◆ Brief
Repeat every line, exactly, from the very first through the one where "from mathutils import Vector, Matrix" appears. Add nothing else.
------ Source excerpt
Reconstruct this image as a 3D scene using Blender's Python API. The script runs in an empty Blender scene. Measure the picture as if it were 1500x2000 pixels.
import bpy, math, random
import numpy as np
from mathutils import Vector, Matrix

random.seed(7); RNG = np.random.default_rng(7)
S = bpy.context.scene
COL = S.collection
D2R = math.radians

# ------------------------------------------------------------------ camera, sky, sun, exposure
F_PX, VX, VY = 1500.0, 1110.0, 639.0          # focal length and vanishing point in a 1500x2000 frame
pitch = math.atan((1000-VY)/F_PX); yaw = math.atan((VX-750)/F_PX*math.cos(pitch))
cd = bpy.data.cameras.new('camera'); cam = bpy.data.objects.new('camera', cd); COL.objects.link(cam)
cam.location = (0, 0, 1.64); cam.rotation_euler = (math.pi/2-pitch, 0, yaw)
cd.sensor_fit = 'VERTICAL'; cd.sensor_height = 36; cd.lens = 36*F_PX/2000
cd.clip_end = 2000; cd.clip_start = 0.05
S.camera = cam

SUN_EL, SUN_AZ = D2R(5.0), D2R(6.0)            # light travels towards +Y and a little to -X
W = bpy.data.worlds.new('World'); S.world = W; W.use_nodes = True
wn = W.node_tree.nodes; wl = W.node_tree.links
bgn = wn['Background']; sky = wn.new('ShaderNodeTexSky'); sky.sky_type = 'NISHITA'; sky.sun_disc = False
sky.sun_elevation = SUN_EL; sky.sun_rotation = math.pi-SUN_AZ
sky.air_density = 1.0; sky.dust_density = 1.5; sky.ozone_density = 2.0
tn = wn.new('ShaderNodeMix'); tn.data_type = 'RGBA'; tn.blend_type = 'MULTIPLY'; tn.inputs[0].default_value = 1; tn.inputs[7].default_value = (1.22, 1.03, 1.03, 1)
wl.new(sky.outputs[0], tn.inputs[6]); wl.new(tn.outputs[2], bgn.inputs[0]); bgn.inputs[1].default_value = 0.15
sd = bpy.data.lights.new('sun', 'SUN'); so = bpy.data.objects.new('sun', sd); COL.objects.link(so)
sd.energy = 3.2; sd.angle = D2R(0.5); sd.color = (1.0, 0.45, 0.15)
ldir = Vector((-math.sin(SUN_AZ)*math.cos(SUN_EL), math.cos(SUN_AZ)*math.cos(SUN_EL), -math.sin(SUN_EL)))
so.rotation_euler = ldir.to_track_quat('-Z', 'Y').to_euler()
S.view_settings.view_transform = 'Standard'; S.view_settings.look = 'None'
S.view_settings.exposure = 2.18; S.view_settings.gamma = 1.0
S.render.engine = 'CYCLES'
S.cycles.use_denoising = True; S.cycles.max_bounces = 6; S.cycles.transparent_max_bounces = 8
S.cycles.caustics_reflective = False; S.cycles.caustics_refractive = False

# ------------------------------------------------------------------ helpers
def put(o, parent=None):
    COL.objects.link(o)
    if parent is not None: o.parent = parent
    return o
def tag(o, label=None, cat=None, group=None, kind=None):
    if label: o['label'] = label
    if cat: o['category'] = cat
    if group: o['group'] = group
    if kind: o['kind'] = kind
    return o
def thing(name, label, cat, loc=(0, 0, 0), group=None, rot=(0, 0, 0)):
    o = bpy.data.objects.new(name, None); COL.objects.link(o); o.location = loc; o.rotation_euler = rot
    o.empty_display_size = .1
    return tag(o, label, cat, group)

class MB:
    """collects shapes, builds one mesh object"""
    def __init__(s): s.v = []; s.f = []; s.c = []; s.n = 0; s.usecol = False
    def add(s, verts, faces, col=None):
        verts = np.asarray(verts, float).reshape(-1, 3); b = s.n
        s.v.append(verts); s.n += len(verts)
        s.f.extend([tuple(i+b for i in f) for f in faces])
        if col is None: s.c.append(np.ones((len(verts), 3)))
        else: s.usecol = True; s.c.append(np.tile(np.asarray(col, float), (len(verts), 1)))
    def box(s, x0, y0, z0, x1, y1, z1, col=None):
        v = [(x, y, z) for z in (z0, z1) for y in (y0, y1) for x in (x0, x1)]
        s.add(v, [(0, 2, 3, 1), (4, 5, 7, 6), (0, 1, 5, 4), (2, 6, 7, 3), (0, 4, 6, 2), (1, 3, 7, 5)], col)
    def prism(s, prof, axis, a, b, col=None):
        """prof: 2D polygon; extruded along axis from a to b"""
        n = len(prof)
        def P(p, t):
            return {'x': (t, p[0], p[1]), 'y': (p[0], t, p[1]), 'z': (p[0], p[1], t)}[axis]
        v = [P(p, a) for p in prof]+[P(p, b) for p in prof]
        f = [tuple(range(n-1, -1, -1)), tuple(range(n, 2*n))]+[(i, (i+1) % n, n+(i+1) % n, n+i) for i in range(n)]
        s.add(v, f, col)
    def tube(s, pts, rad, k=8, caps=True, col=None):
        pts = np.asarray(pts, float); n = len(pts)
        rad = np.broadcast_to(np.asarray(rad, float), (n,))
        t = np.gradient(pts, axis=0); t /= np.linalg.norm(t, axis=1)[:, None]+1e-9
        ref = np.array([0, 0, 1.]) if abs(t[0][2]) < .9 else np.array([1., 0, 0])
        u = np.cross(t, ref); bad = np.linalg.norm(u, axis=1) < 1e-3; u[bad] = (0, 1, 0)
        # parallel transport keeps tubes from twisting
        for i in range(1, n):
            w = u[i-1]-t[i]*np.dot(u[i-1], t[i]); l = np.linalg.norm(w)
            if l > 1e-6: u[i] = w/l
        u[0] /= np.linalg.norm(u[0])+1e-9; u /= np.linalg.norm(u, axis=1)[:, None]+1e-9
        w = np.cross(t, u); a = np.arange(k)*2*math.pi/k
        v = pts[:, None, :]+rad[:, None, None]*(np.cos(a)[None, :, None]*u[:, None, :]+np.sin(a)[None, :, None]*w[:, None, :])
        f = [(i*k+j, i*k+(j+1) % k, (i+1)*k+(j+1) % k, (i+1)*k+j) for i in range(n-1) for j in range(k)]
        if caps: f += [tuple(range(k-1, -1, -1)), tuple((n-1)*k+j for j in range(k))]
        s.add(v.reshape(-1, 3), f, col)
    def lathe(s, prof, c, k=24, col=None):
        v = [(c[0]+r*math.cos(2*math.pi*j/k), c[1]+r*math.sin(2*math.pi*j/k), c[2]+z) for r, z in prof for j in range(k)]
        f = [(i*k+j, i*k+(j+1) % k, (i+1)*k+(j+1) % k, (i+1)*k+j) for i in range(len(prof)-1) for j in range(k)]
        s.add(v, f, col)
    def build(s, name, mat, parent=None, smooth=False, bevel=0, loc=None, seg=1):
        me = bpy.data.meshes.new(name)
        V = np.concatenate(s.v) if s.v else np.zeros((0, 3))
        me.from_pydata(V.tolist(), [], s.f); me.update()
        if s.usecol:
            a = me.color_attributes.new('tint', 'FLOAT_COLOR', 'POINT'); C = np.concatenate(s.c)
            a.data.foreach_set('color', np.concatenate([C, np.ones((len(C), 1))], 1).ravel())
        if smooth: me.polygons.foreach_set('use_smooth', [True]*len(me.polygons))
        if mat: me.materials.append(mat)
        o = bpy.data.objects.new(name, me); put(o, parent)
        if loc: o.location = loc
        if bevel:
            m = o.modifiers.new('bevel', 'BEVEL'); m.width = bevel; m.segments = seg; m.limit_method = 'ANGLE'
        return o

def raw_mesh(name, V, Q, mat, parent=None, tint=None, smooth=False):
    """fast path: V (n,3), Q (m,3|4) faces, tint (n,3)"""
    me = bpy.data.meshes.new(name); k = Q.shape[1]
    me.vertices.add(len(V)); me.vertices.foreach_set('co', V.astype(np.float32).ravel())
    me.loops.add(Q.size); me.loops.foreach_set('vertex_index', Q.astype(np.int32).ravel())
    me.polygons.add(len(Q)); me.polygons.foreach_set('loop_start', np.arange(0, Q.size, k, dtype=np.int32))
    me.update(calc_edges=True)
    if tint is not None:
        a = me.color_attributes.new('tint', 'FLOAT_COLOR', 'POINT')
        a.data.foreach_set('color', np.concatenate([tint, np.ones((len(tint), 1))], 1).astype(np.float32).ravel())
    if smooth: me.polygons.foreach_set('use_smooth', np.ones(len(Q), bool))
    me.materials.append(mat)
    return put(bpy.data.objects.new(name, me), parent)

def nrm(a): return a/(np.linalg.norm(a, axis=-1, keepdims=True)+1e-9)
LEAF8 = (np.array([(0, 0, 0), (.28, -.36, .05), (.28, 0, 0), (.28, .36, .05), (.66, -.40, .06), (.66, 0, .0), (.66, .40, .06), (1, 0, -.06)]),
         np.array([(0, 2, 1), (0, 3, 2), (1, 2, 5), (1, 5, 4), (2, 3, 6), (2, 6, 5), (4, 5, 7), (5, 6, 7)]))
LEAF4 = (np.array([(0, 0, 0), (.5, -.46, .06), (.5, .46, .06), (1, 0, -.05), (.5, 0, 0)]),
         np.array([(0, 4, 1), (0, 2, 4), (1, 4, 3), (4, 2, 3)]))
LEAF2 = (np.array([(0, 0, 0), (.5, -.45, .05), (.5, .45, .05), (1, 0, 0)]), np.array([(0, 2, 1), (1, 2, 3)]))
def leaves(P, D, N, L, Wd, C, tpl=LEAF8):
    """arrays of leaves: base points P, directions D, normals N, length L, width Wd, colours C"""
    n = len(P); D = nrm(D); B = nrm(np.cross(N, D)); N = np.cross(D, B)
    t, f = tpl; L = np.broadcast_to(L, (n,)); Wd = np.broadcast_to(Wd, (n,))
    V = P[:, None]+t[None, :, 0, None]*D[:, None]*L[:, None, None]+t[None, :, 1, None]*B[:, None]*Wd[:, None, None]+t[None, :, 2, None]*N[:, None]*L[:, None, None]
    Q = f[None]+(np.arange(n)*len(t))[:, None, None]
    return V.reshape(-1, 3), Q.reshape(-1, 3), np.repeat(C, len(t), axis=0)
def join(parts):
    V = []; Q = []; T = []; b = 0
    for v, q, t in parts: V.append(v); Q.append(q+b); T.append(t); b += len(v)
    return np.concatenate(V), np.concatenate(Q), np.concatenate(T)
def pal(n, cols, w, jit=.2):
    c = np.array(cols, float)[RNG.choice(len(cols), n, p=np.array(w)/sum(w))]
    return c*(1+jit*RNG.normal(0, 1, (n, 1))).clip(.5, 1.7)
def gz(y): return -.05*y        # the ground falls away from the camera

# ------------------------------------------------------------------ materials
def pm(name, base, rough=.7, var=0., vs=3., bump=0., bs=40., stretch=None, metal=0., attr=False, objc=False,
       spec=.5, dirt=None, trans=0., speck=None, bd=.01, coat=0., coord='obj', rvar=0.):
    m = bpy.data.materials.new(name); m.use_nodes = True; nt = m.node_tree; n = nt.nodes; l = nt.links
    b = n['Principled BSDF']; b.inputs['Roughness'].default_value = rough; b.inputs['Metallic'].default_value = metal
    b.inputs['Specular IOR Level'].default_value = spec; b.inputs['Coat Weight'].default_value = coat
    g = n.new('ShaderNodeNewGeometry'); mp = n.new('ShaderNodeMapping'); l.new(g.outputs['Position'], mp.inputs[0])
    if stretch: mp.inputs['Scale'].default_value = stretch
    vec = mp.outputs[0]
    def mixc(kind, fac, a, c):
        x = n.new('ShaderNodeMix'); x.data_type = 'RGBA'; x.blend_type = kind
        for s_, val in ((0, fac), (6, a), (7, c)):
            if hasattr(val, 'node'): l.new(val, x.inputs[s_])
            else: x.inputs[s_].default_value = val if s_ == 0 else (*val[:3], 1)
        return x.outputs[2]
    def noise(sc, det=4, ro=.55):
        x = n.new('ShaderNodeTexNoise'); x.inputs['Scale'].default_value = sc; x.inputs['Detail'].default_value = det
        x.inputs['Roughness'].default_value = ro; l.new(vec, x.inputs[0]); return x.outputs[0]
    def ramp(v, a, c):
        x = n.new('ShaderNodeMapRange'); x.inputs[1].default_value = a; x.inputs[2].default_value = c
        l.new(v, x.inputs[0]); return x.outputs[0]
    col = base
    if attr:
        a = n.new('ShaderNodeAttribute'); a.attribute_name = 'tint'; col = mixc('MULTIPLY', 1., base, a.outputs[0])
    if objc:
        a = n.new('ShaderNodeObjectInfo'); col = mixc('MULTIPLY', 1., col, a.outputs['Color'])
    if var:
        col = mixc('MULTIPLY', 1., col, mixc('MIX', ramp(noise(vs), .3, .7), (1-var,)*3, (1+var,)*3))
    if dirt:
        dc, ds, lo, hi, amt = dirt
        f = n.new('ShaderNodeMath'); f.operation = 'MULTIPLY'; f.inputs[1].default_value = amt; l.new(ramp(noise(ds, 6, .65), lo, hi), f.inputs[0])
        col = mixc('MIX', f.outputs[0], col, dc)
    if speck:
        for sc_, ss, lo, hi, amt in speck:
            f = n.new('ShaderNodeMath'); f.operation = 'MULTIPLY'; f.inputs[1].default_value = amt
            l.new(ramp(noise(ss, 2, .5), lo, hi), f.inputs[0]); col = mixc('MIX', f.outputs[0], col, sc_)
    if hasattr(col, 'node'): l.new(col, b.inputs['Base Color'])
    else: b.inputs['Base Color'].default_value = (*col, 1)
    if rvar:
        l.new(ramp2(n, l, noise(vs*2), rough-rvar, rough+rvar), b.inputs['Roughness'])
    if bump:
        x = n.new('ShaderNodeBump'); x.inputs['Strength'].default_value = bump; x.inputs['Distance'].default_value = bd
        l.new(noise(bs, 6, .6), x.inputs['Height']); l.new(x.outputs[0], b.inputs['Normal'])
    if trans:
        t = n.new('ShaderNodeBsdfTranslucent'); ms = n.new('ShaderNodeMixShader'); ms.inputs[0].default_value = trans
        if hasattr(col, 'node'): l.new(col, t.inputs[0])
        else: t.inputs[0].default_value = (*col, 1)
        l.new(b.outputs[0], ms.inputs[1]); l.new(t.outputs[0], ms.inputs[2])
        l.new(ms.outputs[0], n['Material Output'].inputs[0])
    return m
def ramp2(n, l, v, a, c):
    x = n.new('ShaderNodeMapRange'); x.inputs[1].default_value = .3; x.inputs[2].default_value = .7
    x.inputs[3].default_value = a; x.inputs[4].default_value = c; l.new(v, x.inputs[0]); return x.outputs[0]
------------
◆ Written response
Reconstruct this image as a 3D scene using Blender's Python API. The script runs in an empty Blender scene. Measure the picture as if it were 1500x2000 pixels.
import bpy, math, random
import numpy as np
from mathutils import Vector, Matrix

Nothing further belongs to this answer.